又貸しのことを民法では「転貸」といいます。
そして、民法では「賃借人は、賃貸人の承諾を得なければ、賃借物を転貸(又貸し)することができない」とされています。つまり、基本的には、大家さんから又貸ししても良いという承諾を得なければ、部屋の借主は又貸しができないということになります。
このようなことを知らずに安易に又貸しをすると、契約解除の対象になってしまいますので、十分に注意しておきたいところです。また、間借り(事務所内の一部を第三者が使用すること)も又貸しとみなされますので、これもまた大家さんの承諾が必要になります。
承諾を得ておけば、賃貸借契約上は何ら問題はありません。
しかし、又貸しや間借りには、その他にも知っておくべきことがあります。
リスクやトラブルを回避するためにポイントを解説してみます。
賃貸借契約と転貸借
そもそも賃貸借契約とは、貸主と借主の間だけの契約ですから、第三者に本来の契約は何の拘束力もありません。貸主に無断で又貸しをしていた場合、その物件で火災をおこしてしまったり、破壊するようなことが起こってしまっても、責任は「本来の借主」ということになります。貸主は「この人(企業)であれば大切に扱ってくれるだろう」と判断して物件を貸すのですから、無断で又貸しをすることは背信的行為といえるでしょう。
責任の所在はあくまでも大家さんと契約をした借主であるということを注意してください。
貸すメリット
家主から承諾を得てまでも又貸しをするということは、そこに何らかのメリットがあるということでしょう。では、どんなメリットがあるのでしょうか。
例えば、事務所のスペースに使っていない箇所があって、そこを誰かに使ってもらえればスペースの有効活用になりますし、使用料をとれば、収益にもなります。
貸す側のメリットとしては、これが一番大きいメリットでしょう。また、借りる方が業務依頼をできるような業種であれば、同じ場所で仕事を共有できるというのもメリットになります。
借りるメリット
では、借りる側のメリットはどういうものがあるのでしょうか。
借りる側の一番のメリットは、やはり初期費用がかからずに仕事ができるスペースを確保できるという点でしょう。初期費用や家賃設定がある場合でも、単独で賃貸事務所を借りるよりも低価格ですし、比較的安く利用できることがほとんどです。
個人の場合や独立したばかりの企業には、このポイントが大きな利点ですね。
貸すデメリット
では、デメリットはどういうことが考えられるでしょう。
一つは貸主に無断で又貸ししていた場合に、契約解除をされてしまうというリスクを負うこと。

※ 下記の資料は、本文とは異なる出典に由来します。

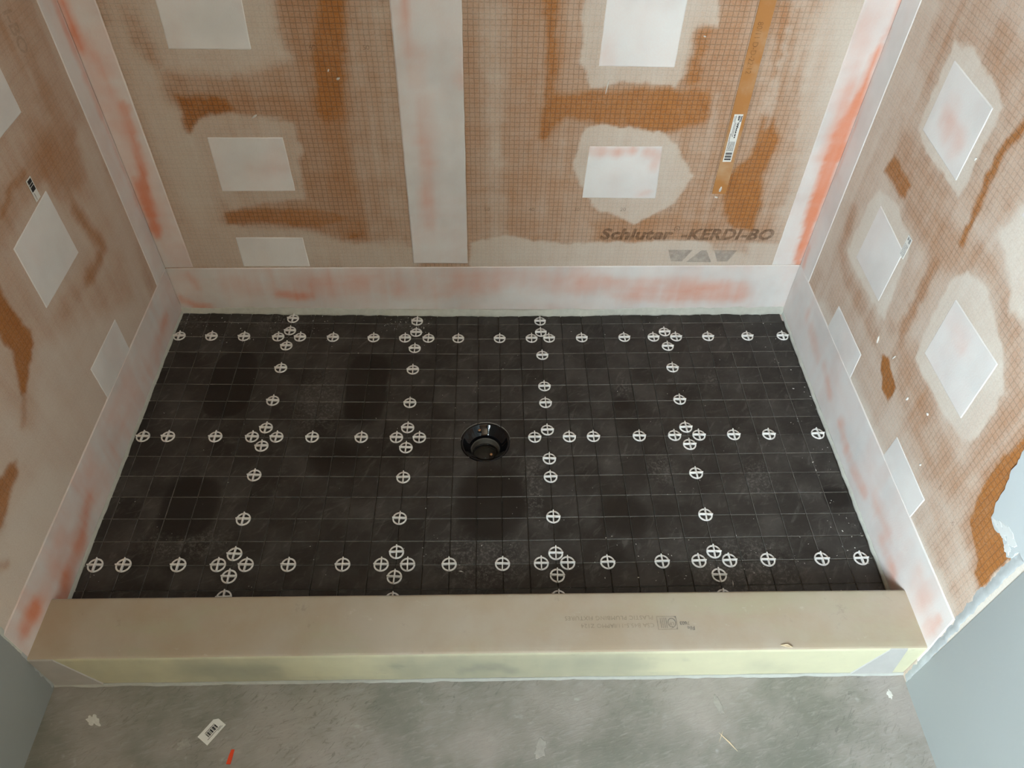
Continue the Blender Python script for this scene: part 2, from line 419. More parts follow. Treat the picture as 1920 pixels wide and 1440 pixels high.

もう一つは、又貸し相手とのトラブルが起こることがあること。又貸しの賃料や複合機や電話などの備品の使用頻度などを細かく確認し決めておかないと、使用頻度によってトラブルになるということも多く見受けられます。
また、使用料として収益をあげていた場合、その収入は税務申告で計上することが求められます。つまり利益が増えることで増税となってしまいます。
借りるデメリット
一方借りる側にはどのようなデメリットあるでしょうか。
一つは貸す側と同じく、貸主に無断であった場合には、突然使えなくなるということがあるでしょう。
そしてこれは無料で間借りをしていた場合に限るのですが、無料であるがゆえに経理資料に支払家賃が計上されず、融資を受ける際には活動実態の無い会社であると判断される可能性があるという点です。ペーパーカンパニーであると判断されたら融資を受けることは難しくなるでしょう。
利益目的の又貸しならコスト削減をするべき
貸すデメリットでも書いたように、家賃収入で利益が出る場合には増税になる可能性があります。それならば、余っているスペースをリスクを負いながら無理して貸すよりも規模を縮小したオフィスに移転をしてコスト削減をするべきだと思います。メリットよりどうしてもリスクのほうが大きく感じるからです。
貸主の承諾を得れば問題はないといえますが、実際にはこの承諾を得るの難しいです。そこに労力を注ぐよりもコストを削減したほうが良いでしょう。
いかがでしたでしょうか。
このように、又貸しや間借りには、法的な部分だけではなく様々な事象が存在します。
単純に利益だけを考えた又貸しならば、おすすめはいたしません。
リスクをとってもやむを得ないといえる関連企業や縁者に又貸しをするという場合に限ると良いように思います。